Stefan Hajnoczi writes:

> On Tue, Jul 25, 2017 at 06:11:43PM +0300, Lluís Vilanova wrote:
>> Peter Maydell writes:
>> 
>> > On 25 July 2017 at 14:19, Stefan Hajnoczi <stefa...@gmail.com> wrote:
>> >> Instead I suggest adding a trace backend generates calls to registered
>> >> "callback" functions:
>> >> 
>> >> $ cat >my-instrumentation.c
>> >> #include "trace/control.h"
>> >> 
>> >> static void my_cpu_in(unsigned int addr, char size, unsigned int val)
>> >> {
>> >> printf("my_cpu_in\n");
>> >> }
>> >> 
>> >> static void my_init(void)
>> >> {
>> >> trace_register_event_callback("cpu_in", my_cpu_in);
>> >> trace_enable_events("cpu_in");
>> >> }
>> >> trace_init(my_init);
>> >> 
>> >> $ ./configure --enable-trace-backends=log,callback && make -j4
>> >> 
>> >> This is still a clean interface that allows instrumentation code to be
>> >> kept separate from the trace event call sites.
>> >> 
>> >> The instrumentation code gets compiled into QEMU, but that shouldn't be
>> >> a huge burden since QEMU's Makefiles only recompile changed source
>> >> files (only the first build is slow).
>> 
>> > Is your proposal that my-instrumentation.c gets compiled into
>> > QEMU at this point? That doesn't seem like a great idea to
>> > me, because it means you can only use this tracing if you
>> > build QEMU yourself, and distros won't enable it and so
>> > lots of our users won't have convenient access to it.
>> > I'd much rather see a cleanly designed plugin interface
>> > (which we should be able to implement in a manner that doesn't
>> > let the plugin monkey patch arbitrary parts of QEMU beyond
>> > what can already be achieved via LD_PRELOAD).
>> 
>> Just to be clear, what do you both mean by monkey-patching?
>> 
>> * Accessing unintended symbols in QEMU from the library (and from there
>> modifying QEMU's behavior).
>> * QEMU using symbols on the library instead of its own just because they have
>> the same name.
>> 
>> As I said, the former can be accomplished by compiling QEMU with
>> "-fvisibility=hidden".
>> 
>> The latter is already achieved by using dlopen with RTLD_LOCAL (the default).

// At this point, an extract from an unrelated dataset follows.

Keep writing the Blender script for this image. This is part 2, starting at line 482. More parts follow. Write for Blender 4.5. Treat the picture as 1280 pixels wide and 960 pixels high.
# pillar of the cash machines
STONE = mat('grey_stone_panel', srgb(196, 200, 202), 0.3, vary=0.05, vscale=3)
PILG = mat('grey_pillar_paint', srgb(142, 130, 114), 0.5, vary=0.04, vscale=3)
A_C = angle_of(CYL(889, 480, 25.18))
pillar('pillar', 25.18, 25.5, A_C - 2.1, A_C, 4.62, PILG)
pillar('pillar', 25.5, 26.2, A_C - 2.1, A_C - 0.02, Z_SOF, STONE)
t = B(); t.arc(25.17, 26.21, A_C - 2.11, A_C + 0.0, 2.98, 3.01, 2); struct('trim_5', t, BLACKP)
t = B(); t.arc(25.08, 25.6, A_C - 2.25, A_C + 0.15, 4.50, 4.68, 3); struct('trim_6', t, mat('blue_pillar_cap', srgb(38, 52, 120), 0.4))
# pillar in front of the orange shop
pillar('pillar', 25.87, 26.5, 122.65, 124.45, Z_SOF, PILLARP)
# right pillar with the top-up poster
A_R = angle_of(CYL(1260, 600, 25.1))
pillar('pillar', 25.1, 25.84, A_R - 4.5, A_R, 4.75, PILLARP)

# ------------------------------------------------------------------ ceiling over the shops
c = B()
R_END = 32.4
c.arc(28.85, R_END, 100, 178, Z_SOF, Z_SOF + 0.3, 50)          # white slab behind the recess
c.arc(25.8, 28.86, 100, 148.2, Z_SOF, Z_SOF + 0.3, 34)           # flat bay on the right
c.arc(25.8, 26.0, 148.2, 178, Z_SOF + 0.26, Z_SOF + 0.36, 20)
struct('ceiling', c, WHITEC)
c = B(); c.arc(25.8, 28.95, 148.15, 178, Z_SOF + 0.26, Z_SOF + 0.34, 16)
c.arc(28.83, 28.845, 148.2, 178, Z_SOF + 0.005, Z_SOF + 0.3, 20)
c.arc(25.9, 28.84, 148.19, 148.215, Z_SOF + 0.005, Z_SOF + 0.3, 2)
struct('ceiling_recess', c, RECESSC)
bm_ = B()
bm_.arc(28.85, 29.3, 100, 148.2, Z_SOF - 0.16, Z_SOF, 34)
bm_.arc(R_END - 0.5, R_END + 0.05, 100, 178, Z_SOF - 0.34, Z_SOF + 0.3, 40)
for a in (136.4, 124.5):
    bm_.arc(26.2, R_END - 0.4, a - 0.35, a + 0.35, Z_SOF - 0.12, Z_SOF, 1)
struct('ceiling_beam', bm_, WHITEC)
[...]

> Instrumentation functions are invoked in the same memory space as QEMU,
> so pointer arguments can be modified.

> Think of all the void *s arguments we trace.  Instrumentation code can
> access those structs, hijack function pointers, etc.  No symbols are
> required.

And why exactly is this a threat? Because it can be used to "extend" QEMU
without touching its sources? Is this a realistic threat? (it's a rather brittle
way to do it, so I'm not sure it's practical)

If that's the case, forcing instrumentation libraries to be exclusively GPL
seems like a solution to me, just as GPL protects QEMU itself.

Do we agree on that? Or did I miss something else?

As a side note, I find instrumentation to be most useful for guest code events,
which mostly contain non-pointer values (except for the CPUState*).